There is still so, so much more that I could say, but I don’t want to go on forever and ever, so I’ll highlight a few points that I think are worthy of some thought:

I think there is significance in the similarity between the names Patna (the ship from which Jim jumps, abandoning hundreds of Muslim pilgrims and beginning the exile that will continue until his death) and Patusan, the mysterious inland community that ends up elevating Jim to near-godlike status. The name ‘Patusan’ almost foreshadows the fact that Jim is fated to continue to repeat his act of cowardice, as is the constant emphasis placed on the fact that Jim entered Patusan by leaping over a river: he left the Patna via a dramatic leap and enters Patusan in the same way.

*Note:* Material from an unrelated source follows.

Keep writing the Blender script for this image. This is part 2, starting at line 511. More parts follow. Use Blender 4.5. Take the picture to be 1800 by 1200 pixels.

I did see a lot of connections between this novel and Light in August, and I definitely think the two books are worth studying side by side. I also think a person could do some really interesting analysis if she placed Marlow and Nick Carraway side by side and compared them as narrators. Jim, after all, is sort of like Gatsby in that he is an exile and he is much more of a symbol or a self-creation than a fleshed-out character – and also of course Gatsby and Jim have both constructed their characters around an untruthful core. In fact, I am working (slowly) on churning out some academic writing samples for my upcoming applications to Ph.D programs, and I might do something with Jim and Gatsby. Not sure… it might be too elementary, and I’m SURE it’s a topic that’s been well worked-over in the academic canon, but it’s worth a shot and I would enjoy a chance to play with the idea.

Mostly, though, I am just stunned that someone expected my eighteen year-old self to read and make sense of this novel. Because honestly – there was NO CHANCE. I had no idea that I was once the object of this kind of naïve, optimistic confidence.

It’s almost… kind of… cute.

But I’ve read it now, Fr. Murphy – I really have. And I think I almost understood it. And my neck and shoulders are recovering nicely from how tense they became when I was reading. Thank you for asking.

This entry was posted in AP English - 18 Years Later, Authors, Fiction - general, Fiction - literary, Joseph Conrad, Reviews by Bethany. Bookmark the permalink.

5 Responses to Finished With Lord Jim and Ready for the Funny Farm: AP Challenge Month #4 Comes to its Inevitable, Fated End (by Bethany)

  1. badkitty1016 says:

    I totally wanted to talk about Marlow more in my essay about this book, but I’m certain you also came to the conclusion that there’s just too much. Too much. It’s like “the horror.” I kept thinking to myself while I was reading this book, “it’s just too much.” Let’s never have a difficult reading assignment during PAT CONROY MONTH!! again. Oh dear. We have to do PAT CONROY MONTH!! again next year. So much for my plan to never read Beach Music again.

  2. lfpbe says:

    Oh, yes. WAY too much. I was going to ask you what you thought about doing PAT CONROY MONTH! again. I don’t have strong feelings about it one way or another, although I DO have strong feelings about wanting to have a countdown to PAT CONROY MONTH! 2013 on our blog’s home page. And I am going to take your comment above as your permission for me to set that up right now.

    • badkitty1016 says:

      Well I can read my losing season and also the great santini. I can avoid beach music and south of broad forever! What do you think about JOHN IRVING MONTH!!? Not anytime soon but maybe next year sometime? He’s an old favorite too and I have tons of his books I need to read.

      • lfpbe says:

        Yes, maybe sometime – maybe after the AP Challenge is over? I was also thinking that during the next PAT CONROY MONTH! we could read the books he recommends in My Reading Life. I know I’ve already said that – but that’s one way of celebrating this important event again without actually having to read quite as much Pat Conroy as we did this time.

      • badkitty1016 says:

        That’s a great idea! Hopefully by then I will have tracked down my copy of Look Homeward, Angel. Or maybe I’ll just read Gone with the Wind.